“Был май”, рассказ

“БЫЛ МАЙ”, рассказ. При жизни Булгакова не публиковался. Впервые: Аврора, Л, 1978, №3. Название дано при публикации по первому предложению, в оригинале (машинописи) – без названия. По свидетельству третьей жены писателя Е. С. Булгаковой, Б. м. написан Булгаковым 17 мая 1934 г., когда появились обнадеживающие известия о том, что ему будет разрешена поездка в Париж. Б. м. задумывался как первая глава в будущей книге рассказов или очерков путешествия по Европе. Однако поездка не состоялась, и автор с горя порвал пополам листки машинописи рассказа – в таком виде они сохранились в булгаковском архиве до наших дней. Там же есть воспоминания Е.С. Булгаковой, приложенные к машинописи Б. м: “Написано М. А. Булгаковым (продиктовано Е. С. Булгаковой) 17 мая 1934 г. сразу же после прихода домой в Нащокинский пер. из АОМСА (админ. отд. Моск. Сов.), куда мы были вызваны для получения заграничных паспортов, после того как М. А. написал просьбу о них на имя А.С. Енукидзе. 17.V по телефону некий т. Борисполец сказал М. А-чу, чтобы мы пришли, взяв с собой паспорта и фотокарточки для получения паспортов. В АОМСЕ он встретил нас очень любезно, подтвердил сказанное, дал анкеты для заполнения, сказал, что мы получим валюту. Перед ним на столе лежали два красных паспорта. Когда мы внизу заполняли анкеты, в комнату вошли двое: мужчина и женщина. Меня очень смешил М. А. во время заполнения анкеты, по своему обыкновению. Те пришедшие присматривались очень внимательно, как мы сообразили потом. Паспортов нам Борисполец не выдал, “паспортистка ушла”, – сказал. Перенес на 19-е. С 19-го на 20-е, и т. д. Через несколько дней мы перестали ходить. А потом, в начале июня, кажется 7-го, во МХАТе от Ивана Серг. (курьера. – Б. С.), который привез всем мхатовцам гору паспортов, – мы получили две маленькие бумажки – отказ. На улице М.А. стало плохо, я довела его до аптеки. Там его уложили, дали капли. На улице стоял Безыменский (один из наиболее непримиримых противников “Дней Турбиных”, прототип Ивана Бездомного в “Мастере и Маргарите”. – Б.С.) около своей машины. “Ни за что не попрошу”, – подумала я. Подъехала свободная машина, и на ней я отвезла Мишу домой. Потом он долго болел, у него появился страх пространства и смерти.

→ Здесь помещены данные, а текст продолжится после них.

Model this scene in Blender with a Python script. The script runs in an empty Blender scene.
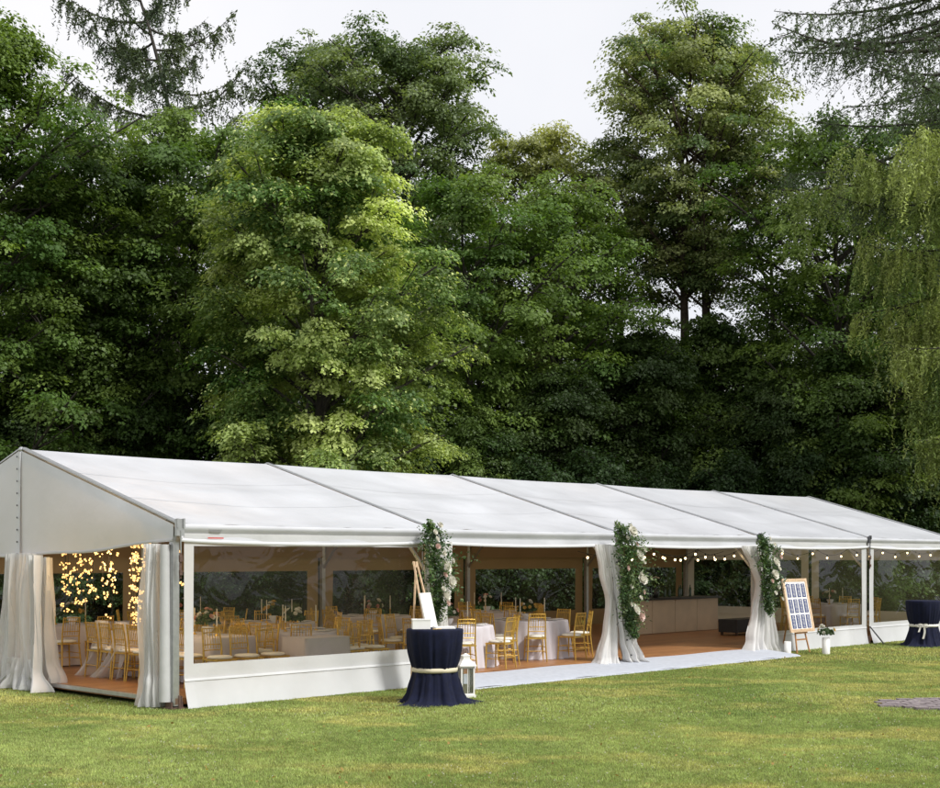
import bpy, math, random
import numpy as np
from mathutils import Vector, Matrix
PI = math.pi
R = math.radians
S = bpy.context.scene
COL = S.collection
random.seed(5)

# ------------------------------------------------------------------ scene frame
CAM_H = 2.01
F = 1340.225            # focal length in photo pixels (photo 940 wide)
HZ = 556.35
TH = 0.7749             # direction of the tent's long side
P0 = Vector((-4.153, 18.975, 0.0))     # front left corner post, deck level z=0
DX, DY = math.sin(TH), math.cos(TH)
RZ = math.atan2(DY, DX)
GZ = -0.15              # lawn level
BAY, WID, EAVE, RIDGE = 5.0, 9.03, 2.48, 3.78

def T(u, v, z=0.0):
    return Vector((P0.x + DX*u - DY*v, P0.y + DY*u + DX*v, z))

# ------------------------------------------------------------------ materials
MATS = {}
def mat(name, base, rough=0.6, metal=0.0, noise=0.0, nscale=8.0, bump=0.0, bscale=40.0,
        trans=0.0, spec=0.5, emit=None, estr=0.0, alpha=1.0, tint=None, bdist=0.01):
    m = bpy.data.materials.new(name); m.use_nodes = True
    nt = m.node_tree; n = nt.nodes; L = nt.links
    p = n['Principled BSDF']; out = n['Material Output']
    p.inputs['Base Color'].default_value = (*base, 1)
    p.inputs['Roughness'].default_value = rough
    p.inputs['Metallic'].default_value = metal
    p.inputs['Specular IOR Level'].default_value = spec
    if emit:
        p.inputs['Emission Color'].default_value = (*emit, 1)
        p.inputs['Emission Strength'].default_value = estr
    tc = n.new('ShaderNodeTexCoord')
    if noise > 0:
        nz = n.new('ShaderNodeTexNoise'); nz.inputs['Scale'].default_value = nscale
        nz.inputs['Detail'].default_value = 6
        L.new(tc.outputs['Object'], nz.inputs['Vector'])
        mr = n.new('ShaderNodeMapRange')
        mr.inputs['From Min'].default_value = 0.3; mr.inputs['From Max'].default_value = 0.7
        mr.inputs['To Min'].default_value = 1 - noise; mr.inputs['To Max'].default_value = 1 + noise*0.5
        L.new(nz.outputs['Fac'], mr.inputs['Value'])
        mx = n.new('ShaderNodeVectorMath'); mx.operation = 'SCALE'
        mx.inputs[0].default_value = base
        L.new(mr.outputs['Result'], mx.inputs['Scale'])
        L.new(mx.outputs['Vector'], p.inputs['Base Color'])
    if bump > 0:
        nb = n.new('ShaderNodeTexNoise'); nb.inputs['Scale'].default_value = bscale
        nb.inputs['Detail'].default_value = 4
        L.new(tc.outputs['Object'], nb.inputs['Vector'])
        bp = n.new('ShaderNodeBump'); bp.inputs['Strength'].default_value = bump
        bp.inputs['Distance'].default_value = bdist
        L.new(nb.outputs['Fac'], bp.inputs['Height']); L.new(bp.outputs['Normal'], p.inputs['Normal'])
    last = p.outputs['BSDF']
    if trans > 0:
        tr = n.new('ShaderNodeBsdfTranslucent'); tr.inputs['Color'].default_value = (*(tint or base), 1)
        ms = n.new('ShaderNodeMixShader'); ms.inputs['Fac'].default_value = trans
        L.new(last, ms.inputs[1]); L.new(tr.outputs['BSDF'], ms.inputs[2]); last = ms.outputs['Shader']
    if alpha < 1:
        ta = n.new('ShaderNodeBsdfTransparent')
        ma = n.new('ShaderNodeMixShader'); ma.inputs['Fac'].default_value = alpha
        L.new(ta.outputs['BSDF'], ma.inputs[1]); L.new(last, ma.inputs[2]); last = ma.outputs['Shader']
    L.new(last, out.inputs['Surface'])
    MATS[name] = m
    return m

def glass_mat(name, tint, ior=1.5, haze=0.06, rough=0.03, wob=0.25):
    m = bpy.data.materials.new(name); m.use_nodes = True
    nt = m.node_tree; n = nt.nodes; L = nt.links
    n.remove(n['Principled BSDF']); out = n['Material Output']
    t = n.new('ShaderNodeBsdfTransparent'); t.inputs['Color'].default_value = (*tint, 1)
    g = n.new('ShaderNodeBsdfGlossy'); g.inputs['Roughness'].default_value = rough
    d = n.new('ShaderNodeBsdfDiffuse'); d.inputs['Color'].default_value = (.6, .6, .58, 1)
    tc = n.new('ShaderNodeTexCoord'); nz = n.new('ShaderNodeTexNoise'); nz.inputs['Scale'].default_value = 1.6
    nz.inputs['Detail'].default_value = 2; nz.inputs['Distortion'].default_value = 1.2
    L.new(tc.outputs['Object'], nz.inputs['Vector'])
    b = n.new('ShaderNodeBump'); b.inputs['Strength'].default_value = wob; b.inputs['Distance'].default_value = .08
    L.new(nz.outputs['Fac'], b.inputs['Height']); L.new(b.outputs['Normal'], g.inputs['Normal'])
    fr = n.new('ShaderNodeFresnel'); fr.inputs['IOR'].default_value = ior
    m1 = n.new('ShaderNodeMixShader'); m1.inputs['Fac'].default_value = haze
    L.new(t.outputs[0], m1.inputs[1]); L.new(d.outputs[0], m1.inputs[2])
    m2 = n.new('ShaderNodeMixShader'); L.new(fr.outputs[0], m2.inputs['Fac'])
    L.new(m1.outputs[0], m2.inputs[1]); L.new(g.outputs[0], m2.inputs[2])
    L.new(m2.outputs[0], out.inputs['Surface'])
    MATS[name] = m
    return m

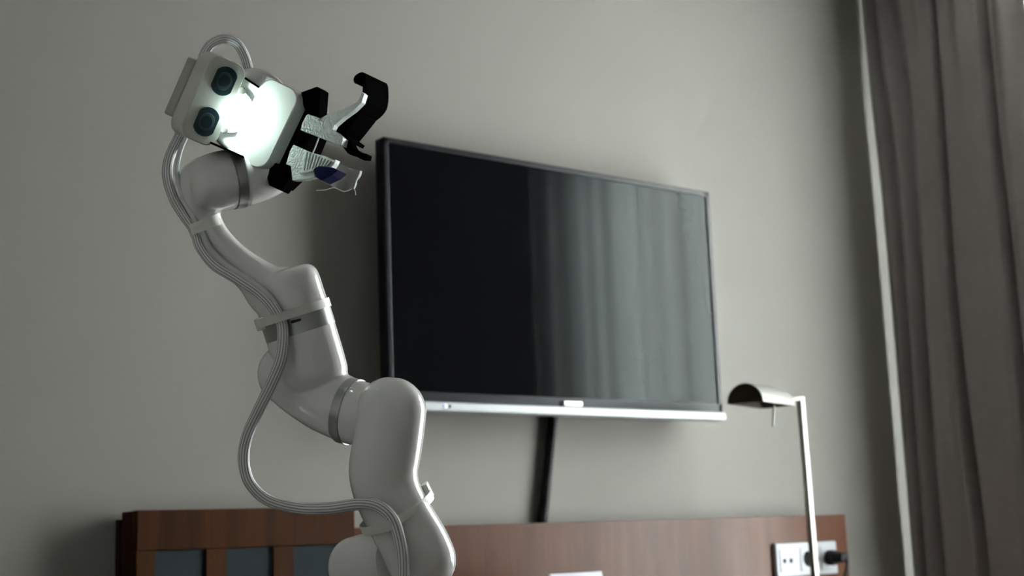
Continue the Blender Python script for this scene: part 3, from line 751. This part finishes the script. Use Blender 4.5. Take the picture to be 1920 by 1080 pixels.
obj('air_hose', sw([(352, 250, -40, 5), (337, 285, -16, 5), (332, 325, 4, 5), (342, 368, 16, 5.5), (360, 402, 20, 5.5), (379, 436, 20, 6), (394, 466, 22, 6), (424, 497, 28, 6), (468, 526, 42, 6), (505, 556, 54, 6), (524, 586, 58, 6)],
    n=8, seg=18, cap0='flat', cap1='flat'), 'hose', arm, label='thin smooth grey hose beside the braided cable', angle=180)
# nylon straps
def strap(c, A, B, D, ra, rb_, wid, bump_at, bump, buckle, bsz, lab):
    c, A, B, D = Vector(c), Vector(A).normalized(), Vector(B).normalized(), Vector(D).normalized()
    bm = bmesh.new(); R = []; N = 72
    for k in range(N):
        th_ = 2*PI*k/N
        dd = abs((th_-bump_at+PI) % (2*PI) - PI)
        g = 1 + bump*math.exp(-(dd/0.28)**2)
        row = []
        for rr in (0, 2.2):
            for s in (-1, 1):
                row.append(bm.verts.new(pt(c + A*((ra+rr)*g*math.cos(th_)) + B*((rb_+rr)*g*math.sin(th_)) + D*(wid/2*s))))
        R.append(row)
    for k in range(N):
        p, q = R[k], R[(k+1) % N]
        for a_, b_ in ((0, 1), (1, 3), (3, 2), (2, 0)): bm.faces.new((p[a_], p[b_], q[b_], q[a_]))
    so_ = obj('cable_strap', bm, 'strap', arm, label=lab, angle=35)
    bk = box_bm((-bsz[0]/2, -bsz[1]/2, -bsz[2]/2), (bsz[0]/2, bsz[1]/2, bsz[2]/2), 2, 2)
    obj('buckle', mapped(bk, frame(buckle, A, D, B)), 'strap', so_)
strap((384, 421, 2), (0.93, -0.36, 0), (0, 0, 1), (0.36, 0.93, 0), 29, 33, 21, 2.6, 0.05, (360, 434, 4), (12, 22, 20), 'white strap near the wrist')
strap((549, 587, -15), (0.954, -0.3, 0), (0, 0, 1), (0.3, 0.954, 0), 71.5, 75, 17, 1.97, 0.24, (491, 607, 14), (24, 23, 12), 'white strap over the middle joint ring')
strap((744, 960, 55), (0.90, -0.43, 0), (-0.11, 0.25, 0.95), (0.42, 0.87, -0.2), 71, 76, 17, 1.67, 0.27, (801, 920, 40), (13, 30, 22), 'white strap on the lower arm')
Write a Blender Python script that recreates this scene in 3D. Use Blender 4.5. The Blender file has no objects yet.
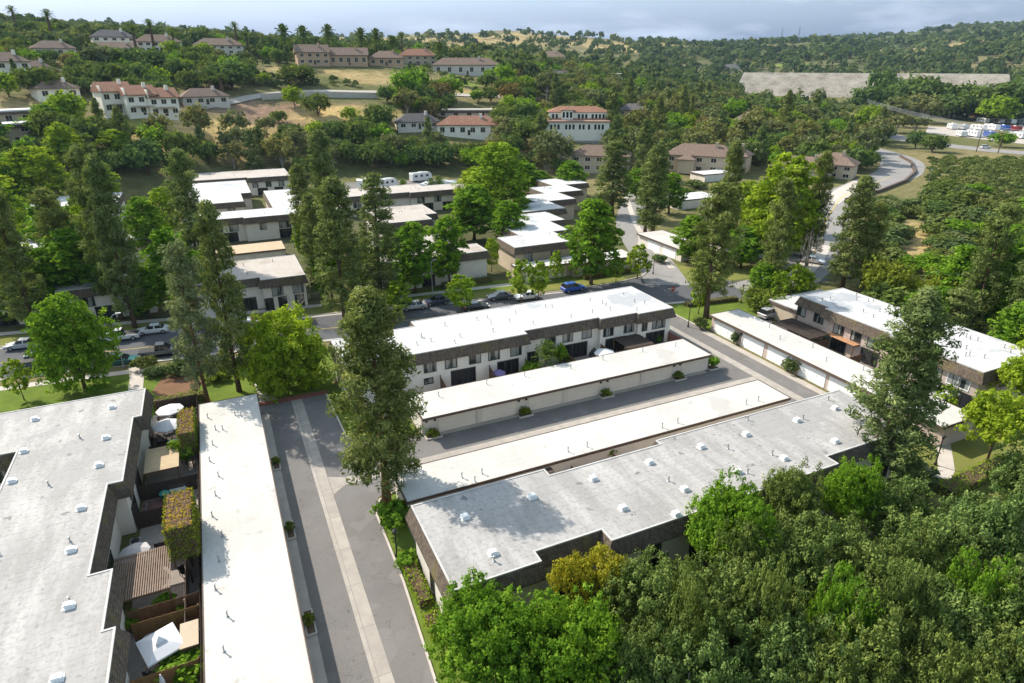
import bpy, math, random
import numpy as np
from mathutils import Vector, Matrix

R = math.radians
SC = bpy.context.scene
COL = SC.collection

# ------------------------------------------------------------------ camera
F_PX, CX, CY, CAM_H = 636.0, 512.0, 341.5, 39.0
TH = math.atan(277.5 / F_PX)
AZ = math.atan(320.0 / (F_PX / math.cos(TH)))
cam = bpy.data.cameras.new("camera")
cam.sensor_width = 36.0
cam.lens = 36.0 * F_PX / 1024.0
cam.clip_start = 0.5
cam.clip_end = 30000.0
cam_o = bpy.data.objects.new("camera", cam)
cam_o.location = (0, 0, CAM_H)
cam_o.rotation_euler = (R(90) - TH, 0, -AZ)
COL.objects.link(cam_o)
SC.camera = cam_o
SC.render.resolution_x, SC.render.resolution_y = 1024, 683

# ------------------------------------------------------------------ light
SUN_DX, SUN_DY = 0.60, -1.0            # ground displacement of a shadow per metre of height
SUN_EL = math.atan2(1.0, math.hypot(SUN_DX, SUN_DY))
sun = bpy.data.lights.new("sun", "SUN")
sun.energy = 2.2
sun.angle = R(0.53)
sun.color = (1.0, 0.935, 0.83)
sun_o = bpy.data.objects.new("sun", sun)
sun_o.rotation_euler = Vector((SUN_DX, SUN_DY, -1.0)).to_track_quat('-Z', 'Y').to_euler()
COL.objects.link(sun_o)
world = bpy.data.worlds.new("World")
SC.world = world
world.use_nodes = True
wn = world.node_tree
wn.nodes.clear()
_out = wn.nodes.new("ShaderNodeOutputWorld")
_bg = wn.nodes.new("ShaderNodeBackground")
_sky = wn.nodes.new("ShaderNodeTexSky")
_sky.sky_type = 'NISHITA'
_sky.sun_disc = False
_sky.sun_elevation = SUN_EL
_sky.sun_rotation = math.atan2(-SUN_DX, -SUN_DY)
_sky.air_density = 1.0
_sky.dust_density = 0.6
_sky.ozone_density = 1.6
# scattered thin cloud in the sky, laid out by direction on a high flat layer
_tc = wn.nodes.new("ShaderNodeTexCoord")
_map = wn.nodes.new("ShaderNodeMapping")
_map.inputs['Scale'].default_value = (1.0, 1.0, 5.5)
_nz = wn.nodes.new("ShaderNodeTexNoise")
_nz.inputs['Scale'].default_value = 4.2
_nz.inputs['Detail'].default_value = 7.0
_nz.inputs['Roughness'].default_value = 0.58
_cr = wn.nodes.new("ShaderNodeValToRGB")
_cr.color_ramp.elements[0].position = 0.50
_cr.color_ramp.elements[1].position = 0.68
_mx = wn.nodes.new("ShaderNodeMix")
_mx.data_type = 'RGBA'
_mx.inputs['B'].default_value = (1.5, 1.72, 2.1, 1)
_mul = wn.nodes.new("ShaderNodeMath")
_mul.operation = 'MULTIPLY'
_mul.inputs[1].default_value = 0.75
_tint = wn.nodes.new("ShaderNodeMix")
_tint.data_type = 'RGBA'
_tint.blend_type = 'MULTIPLY'
_tint.inputs['Factor'].default_value = 1.0
L = wn.links.new
_sepz = wn.nodes.new("ShaderNodeSeparateXYZ")
_tr = wn.nodes.new("ShaderNodeValToRGB")
_tr.color_ramp.elements[0].position = 0.0
_tr.color_ramp.elements[0].color = (0.014, 0.052, 0.185, 1)
_tr.color_ramp.elements[1].position = 0.35
_tr.color_ramp.elements[1].color = (1.0, 0.87, 0.64, 1)
L(_tc.outputs['Generated'], _sepz.inputs[0])
L(_sepz.outputs['Z'], _tr.inputs['Fac'])
L(_tr.outputs['Color'], _tint.inputs['B'])
L(_tc.outputs['Generated'], _map.inputs['Vector'])
L(_map.outputs['Vector'], _nz.inputs['Vector'])
L(_nz.outputs['Fac'], _cr.inputs['Fac'])
L(_cr.outputs['Color'], _mul.inputs[0])
L(_mul.outputs[0], _mx.inputs['Factor'])
L(_sky.outputs['Color'], _tint.inputs['A'])
L(_tint.outputs['Result'], _mx.inputs['A'])
L(_mx.outputs['Result'], _bg.inputs['Color'])
_bg.inputs['Strength'].default_value = 0.15
L(_bg.outputs['Background'], _out.inputs['Surface'])

SC.view_settings.view_transform = 'Standard'
SC.view_settings.look = 'None'
SC.view_settings.exposure = 1.72
SC.view_settings.gamma = 1.0
SC.view_settings.use_curve_mapping = False
SC.render.engine = 'CYCLES'
SC.cycles.use_denoising = True
SC.cycles.max_bounces = 6
SC.cycles.diffuse_bounces = 4
SC.cycles.glossy_bounces = 2
SC.cycles.transmission_bounces = 3
SC.cycles.transparent_max_bounces = 4
SC.cycles.volume_bounces = 0
SC.cycles.caustics_reflective = False
SC.cycles.caustics_refractive = False

# ------------------------------------------------------------------ survey helpers: photo measurements -> places on the ground
_c, _s = math.cos(TH), math.sin(TH)
FW = Vector((math.sin(AZ) * _c, math.cos(AZ) * _c, -_s))
RT = Vector((math.cos(AZ), -math.sin(AZ), 0))
UP = Vector((math.sin(AZ) * _s, math.cos(AZ) * _s, _c))


def ray(px, py):
    return FW + RT * ((px - CX) / F_PX) - UP * ((py - CY) / F_PX)


def at(px, py, z=0.0):
    d = ray(px, py)
    t = (z - CAM_H) / d.z
    return Vector((d.x * t, d.y * t, z))


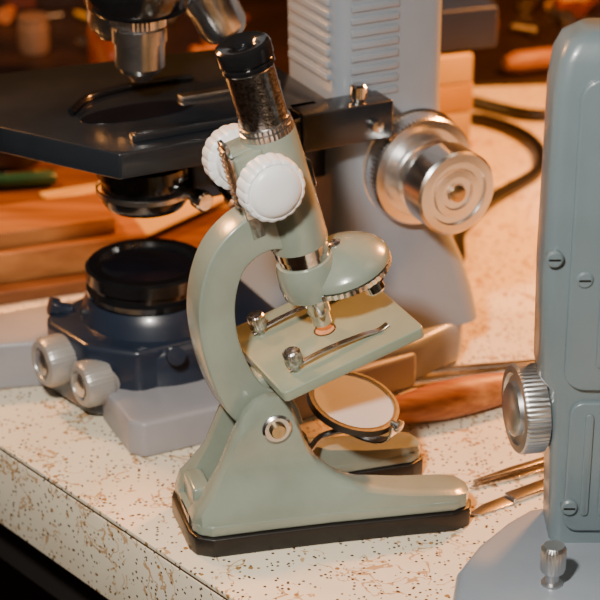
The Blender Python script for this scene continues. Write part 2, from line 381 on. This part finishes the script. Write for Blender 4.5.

А эту главку он продиктовал мне 17 мая, – она должна была быть первой главой будущей книги путешествия. “Я не узник больше! – говорил Миша счастливо, крепко держа меня под руку на Цветном бульваре. – Придем домой, продиктую тебе первую главу”.

В письме своему соавтору по пьесе “Александр Пушкин” Викентию Вересаеву (Смидовичу) (1867-1945) 11 июля 1934 г. Булгаков рассказал об этих же событиях: “...Самые трезвые люди на свете – это наши мхатчики. Они ни в какие розы и дождики не веруют. Вообразите, они уверовали в то, что Булгаков едет. Значит же, дело серьезно! Настолько уверовали, что в список мхатчиков, которые должны были получить паспорта (а в этом году как раз их едет очень много), включили и меня с Еленой Сергеевной. Дали список курьеру – катись за паспортами.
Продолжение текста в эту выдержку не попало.